The highest-profile measure is the appointment of a senior chartered accountant to head a fraud investigations unit at the Bank.

BCCI, from which dollars 10bn went missing, was closed down in July 1991 when the Bank of England pulled the plug on a rescue plan financed by the government of Abu Dhabi, the majority shareholder, leaving thousands of depositors, including many Asian businesses, stranded. The closure followed years of rumours of BCCI's crookedness, including money-laundering for General Manuel Noriega, the former Panamanian leader.

In the Commons, the Chancellor rejected Labour demands for the resignation of Robin Leigh- Pemberton, the Governor of the Bank of England, but the pressure for him to go continued last night. Norman Lamont also said the report cleared the Prime Minister of any blame.

The report details a long series of mistakes or omissions by the banking supervision department at the Bank of England, headed by Roger Barnes, who is named in 49 paragraphs of the 220-page report. But Eddie George, deputy governor of the Bank, said there would be no resignations.

'If we were to respond to this pressure that blood must be spilled we would be weakening our supervisory capability rather than strengthening it.

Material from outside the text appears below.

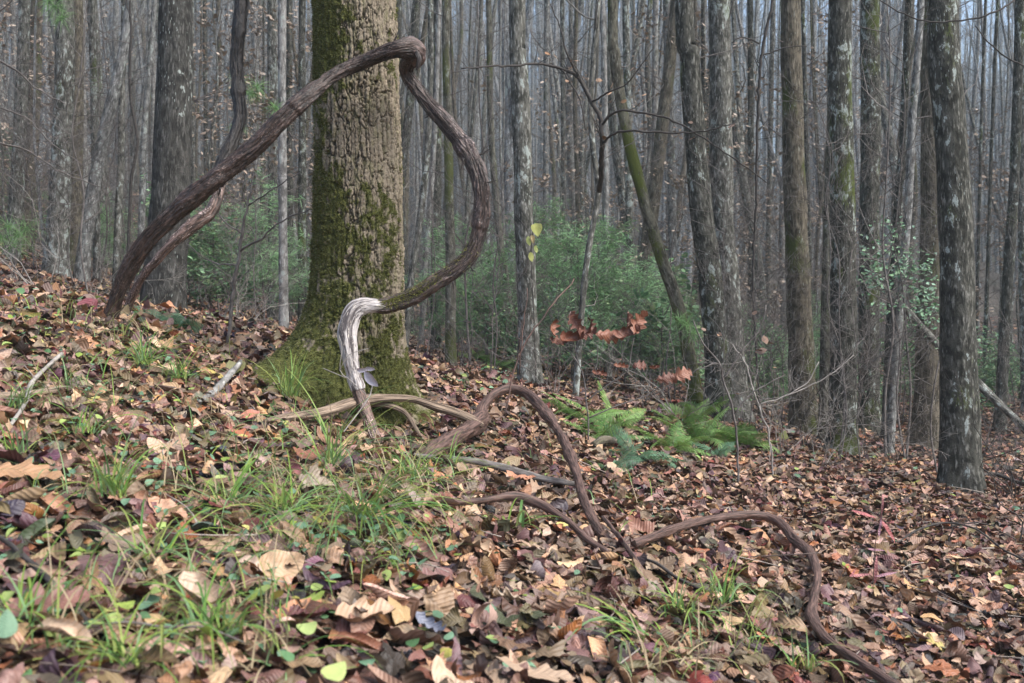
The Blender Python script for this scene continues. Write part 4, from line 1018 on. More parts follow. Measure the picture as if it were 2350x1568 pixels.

That is not what we are about to do. Roger Barnes is a world class (bank) supervisor and is recognised as such by most of the banks he supervises and by other supervisors. He is also the person delivering the service that Bingham says has served the community well.'

The report does not allege impropriety or incompetence at the Bank. But the picture built up is of mistakes in handling the supervision of BCCI dating back as far as 1980, of misjudgements and of failure to recognise the importance of key pieces of evidence as clues to the fraud mounted.

The report says: 'The Bank did not pursue the truth about BCCI with the rigour which BCCI's market reputation justified.' It came to rely 'to an excessive extent' on the auditors, Price Waterhouse, but its duty to supervise banks cannot be delegated. Lord Justice Bingham says: 'In these respects the Bank's supervisory approach to BCCI was in my opinion

deficient.'

Abu Dhabi is also attacked for not telling the Bank or the auditors what it had learnt in April 1990 from the former chief executive, Swaleh Naqvi, about what was happening. Abu Dhabi said last night it was 'surprised' at the criticism.

Price Waterhouse is also criticised, mainly for not communicating effectively enough what it knew, but of the three parties involved it comes out best from the report. The report says an anonymous informant, a senior BCCI executive, began tipping off Price Waterhouse about BCCI's real nature in early October 1989, and the auditors grew confident he was right.

The report also accepts that tough investigations into BCCI in the US in the spring of 1991 may have tipped the balance at the Bank in favour of closure.